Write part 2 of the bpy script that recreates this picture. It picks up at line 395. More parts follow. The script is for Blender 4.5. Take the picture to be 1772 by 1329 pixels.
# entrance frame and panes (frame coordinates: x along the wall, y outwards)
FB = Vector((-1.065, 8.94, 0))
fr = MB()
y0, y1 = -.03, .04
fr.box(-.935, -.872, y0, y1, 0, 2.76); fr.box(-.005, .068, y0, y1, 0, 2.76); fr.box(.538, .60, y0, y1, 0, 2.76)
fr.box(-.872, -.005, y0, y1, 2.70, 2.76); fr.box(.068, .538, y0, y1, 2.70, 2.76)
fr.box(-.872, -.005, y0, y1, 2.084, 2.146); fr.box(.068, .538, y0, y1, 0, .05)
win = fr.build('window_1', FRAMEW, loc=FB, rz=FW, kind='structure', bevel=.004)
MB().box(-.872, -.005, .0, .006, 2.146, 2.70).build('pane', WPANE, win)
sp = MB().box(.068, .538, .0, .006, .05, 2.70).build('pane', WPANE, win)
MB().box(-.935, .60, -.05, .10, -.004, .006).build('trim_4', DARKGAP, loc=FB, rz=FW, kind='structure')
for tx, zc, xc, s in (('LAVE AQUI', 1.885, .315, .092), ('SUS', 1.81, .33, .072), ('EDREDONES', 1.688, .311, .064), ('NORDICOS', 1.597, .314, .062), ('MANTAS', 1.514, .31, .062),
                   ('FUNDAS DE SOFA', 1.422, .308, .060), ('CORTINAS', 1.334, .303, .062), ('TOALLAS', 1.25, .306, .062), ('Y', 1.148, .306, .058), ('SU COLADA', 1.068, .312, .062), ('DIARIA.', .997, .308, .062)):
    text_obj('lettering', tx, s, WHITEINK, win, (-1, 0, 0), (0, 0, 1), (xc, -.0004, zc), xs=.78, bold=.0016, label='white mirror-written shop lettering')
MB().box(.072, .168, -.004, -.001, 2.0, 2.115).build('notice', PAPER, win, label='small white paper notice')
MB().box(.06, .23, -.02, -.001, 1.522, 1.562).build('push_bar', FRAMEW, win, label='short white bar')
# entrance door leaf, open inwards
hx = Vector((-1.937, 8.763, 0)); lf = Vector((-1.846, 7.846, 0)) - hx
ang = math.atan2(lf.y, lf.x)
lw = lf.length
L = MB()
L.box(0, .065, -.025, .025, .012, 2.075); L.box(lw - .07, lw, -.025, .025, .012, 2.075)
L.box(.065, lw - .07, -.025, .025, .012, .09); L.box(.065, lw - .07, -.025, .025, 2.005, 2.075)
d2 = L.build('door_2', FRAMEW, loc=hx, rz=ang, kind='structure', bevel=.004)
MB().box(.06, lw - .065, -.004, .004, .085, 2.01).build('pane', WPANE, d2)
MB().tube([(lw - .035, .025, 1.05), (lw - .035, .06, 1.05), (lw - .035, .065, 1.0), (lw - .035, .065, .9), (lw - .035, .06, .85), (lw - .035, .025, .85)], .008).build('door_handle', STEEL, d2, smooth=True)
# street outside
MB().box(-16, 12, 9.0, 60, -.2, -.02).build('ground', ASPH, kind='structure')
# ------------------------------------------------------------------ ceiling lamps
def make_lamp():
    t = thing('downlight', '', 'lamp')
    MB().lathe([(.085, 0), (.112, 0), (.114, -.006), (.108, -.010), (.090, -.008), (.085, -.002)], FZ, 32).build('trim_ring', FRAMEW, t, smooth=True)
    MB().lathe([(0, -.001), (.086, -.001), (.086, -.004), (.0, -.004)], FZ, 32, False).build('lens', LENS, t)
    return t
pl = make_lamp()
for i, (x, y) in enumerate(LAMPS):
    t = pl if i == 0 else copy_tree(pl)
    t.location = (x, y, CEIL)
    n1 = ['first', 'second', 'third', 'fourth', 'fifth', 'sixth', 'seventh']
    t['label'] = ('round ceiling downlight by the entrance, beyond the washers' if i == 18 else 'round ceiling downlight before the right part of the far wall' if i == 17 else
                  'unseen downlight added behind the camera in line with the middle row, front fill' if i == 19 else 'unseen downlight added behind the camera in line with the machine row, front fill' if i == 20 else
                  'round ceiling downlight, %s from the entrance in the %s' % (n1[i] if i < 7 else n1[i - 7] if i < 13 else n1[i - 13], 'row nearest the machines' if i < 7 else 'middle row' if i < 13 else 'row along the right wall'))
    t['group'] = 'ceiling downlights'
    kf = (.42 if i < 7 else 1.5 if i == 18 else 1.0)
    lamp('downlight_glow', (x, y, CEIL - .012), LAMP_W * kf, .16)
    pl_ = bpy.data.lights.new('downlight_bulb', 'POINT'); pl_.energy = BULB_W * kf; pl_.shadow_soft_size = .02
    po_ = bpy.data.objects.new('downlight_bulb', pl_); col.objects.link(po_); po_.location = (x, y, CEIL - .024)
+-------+
Pick out every line of the listing containing the word "part", and show those lines.

Write part 2 of the bpy script that recreates this picture. It picks up at line 395. More parts follow. The script is for Blender 4.5. Take the picture to be 1772 by 1329 pixels.
    t['label'] = ('round ceiling downlight by the entrance, beyond the washers' if i == 18 else 'round ceiling downlight before the right part of the far wall' if i == 17 else